I could go on.  You get the idea.  My point is that for all the people out there who are saying that their guilt is residually imposed due to their Catholic upbringing or schooling, they are full of baloney.  Most of the guilt thrown on us on a daily basis has very little to do with religion.  I will go so far as to say that the guilt we feel for things that we have done may actually point us to amending our life choices.  Guilt could, hypothetically, move us to be a better person.  We have to entertain the idea, at least, that we make mistakes and could actually do better. 

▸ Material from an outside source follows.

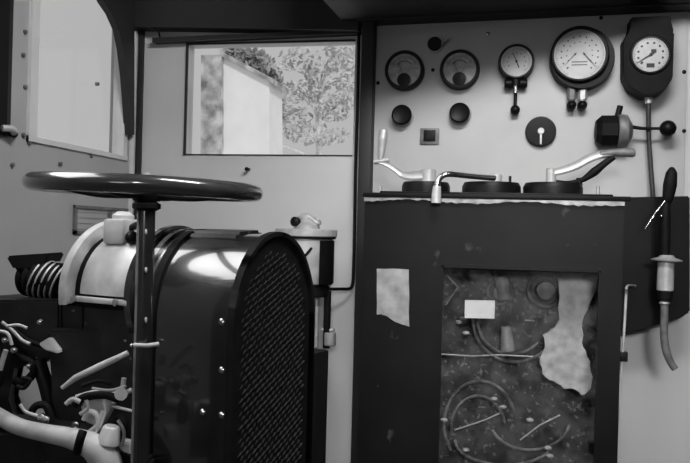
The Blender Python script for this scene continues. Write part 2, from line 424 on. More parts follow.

But what do we DO with guilt?  As I mentioned above, some people just blame an institution, like a religion, for their feelings of guilt.  Others ignore the guilt and persist in whatever it is that makes them feel guilty.  It reminds me of the story of the two farmers talking near the mailbox.  The hound lying on the front porch let out a pitiful, mournful howl.  The visiting farmer asked, “what’s the matter with your dog?”  The reply:  “Nothing.  There’s a nail sticking up from a board and he just lays down on it and howls.”  GET OFF THE NAIL, DAWG!!!

Did you ever have a heart-to-heart with a friend and come away feeling that the load was lighter?  That is the purpose of the Catholic sacrament of confession.  It is also the purpose of the 12-steps in Anonymous groups:  “Admit the exact nature of your wrongs to another person; where it is possible and will not do further harm, make amends; admit that you are powerless to change on your own volition and need a Higher Power.”  The Bible author puts it succinctly:  “Confess your sins, one to another, that you might be healed.”  (James 5:16).  St. James may have wrote that, but it was really God’s idea.  He wants you to feel better and make progress.

So, if you are looking to give yourself a great gift for Christmas or New Years’, what about that?  What about ditching the guilt in some constructive manner so that you can move forward with your life?  “Cancel” the guilty feelings by honesty, faith, and acts of charity.  You will feel better, I know you will.